## START

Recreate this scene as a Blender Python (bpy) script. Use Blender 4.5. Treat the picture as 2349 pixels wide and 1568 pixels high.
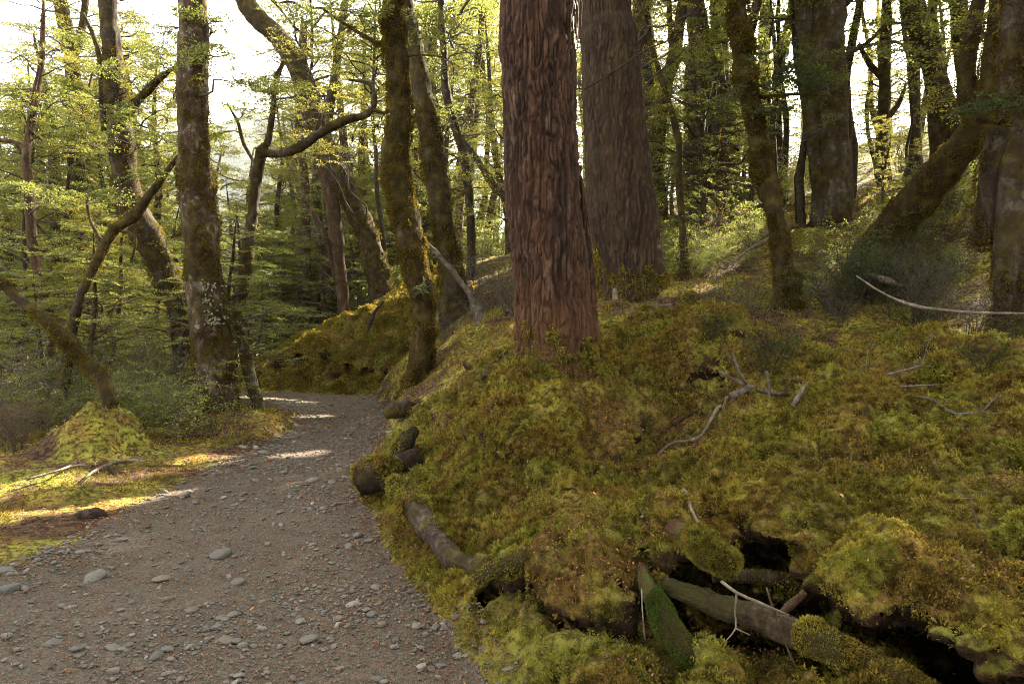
import bpy, math, random
import numpy as np
from mathutils import Vector, Matrix

for o in list(bpy.data.objects):
    bpy.data.objects.remove(o)
SC = bpy.context.scene
COL = SC.collection
R = np.random.default_rng(7)
random.seed(7)

# ------------------------------------------------------------------ camera, sky, sun, exposure
CAM = np.array([0.0, 0.0, 1.5])
FPX = 683.0
PITCH = math.radians(-0.96)
cd = bpy.data.cameras.new('camera'); cam = bpy.data.objects.new('camera', cd); COL.objects.link(cam)
cam.location = CAM; cam.rotation_euler = (math.radians(90) + PITCH, 0, 0)
cd.sensor_width = 36.0; cd.lens = 24.0; cd.clip_start = 0.05; cd.clip_end = 20000
SC.camera = cam

SUN_AZ, SUN_EL = math.radians(37), math.radians(35)      # azimuth measured from +Y (view) towards +X (right)
SUNDIR = np.array([math.sin(SUN_AZ) * math.cos(SUN_EL), math.cos(SUN_AZ) * math.cos(SUN_EL), math.sin(SUN_EL)])
w = bpy.data.worlds.new('World'); SC.world = w; w.use_nodes = True
nt = w.node_tree
sky = nt.nodes.new('ShaderNodeTexSky'); sky.sky_type = 'NISHITA'; sky.sun_disc = False
sky.sun_elevation = SUN_EL; sky.sun_rotation = SUN_AZ; sky.air_density = 1.0; sky.dust_density = 2.0; sky.ozone_density = 1.0
bg = nt.nodes['Background']; bg.inputs[1].default_value = 0.15
tc = nt.nodes.new('ShaderNodeTexCoord'); cn = nt.nodes.new('ShaderNodeTexNoise'); cn.inputs['Scale'].default_value = 2.2; cn.inputs['Detail'].default_value = 6; cn.inputs['Roughness'].default_value = .6
nt.links.new(tc.outputs['Generated'], cn.inputs['Vector'])
cr = nt.nodes.new('ShaderNodeValToRGB'); cr.color_ramp.elements[0].position = .28; cr.color_ramp.elements[1].position = .50; nt.links.new(cn.outputs['Fac'], cr.inputs[0])
bw = nt.nodes.new('ShaderNodeRGBToBW'); nt.links.new(sky.outputs[0], bw.inputs[0])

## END

◆ What needs to be done:
Take the material above from its first line through the line holding "random.seed(7)" and set it down exactly, without the pictures.

◆ Solution for this problem:
Recreate this scene as a Blender Python (bpy) script. Use Blender 4.5. Treat the picture as 2349 pixels wide and 1568 pixels high.
import bpy, math, random
import numpy as np
from mathutils import Vector, Matrix

for o in list(bpy.data.objects):
    bpy.data.objects.remove(o)
SC = bpy.context.scene
COL = SC.collection
R = np.random.default_rng(7)
random.seed(7)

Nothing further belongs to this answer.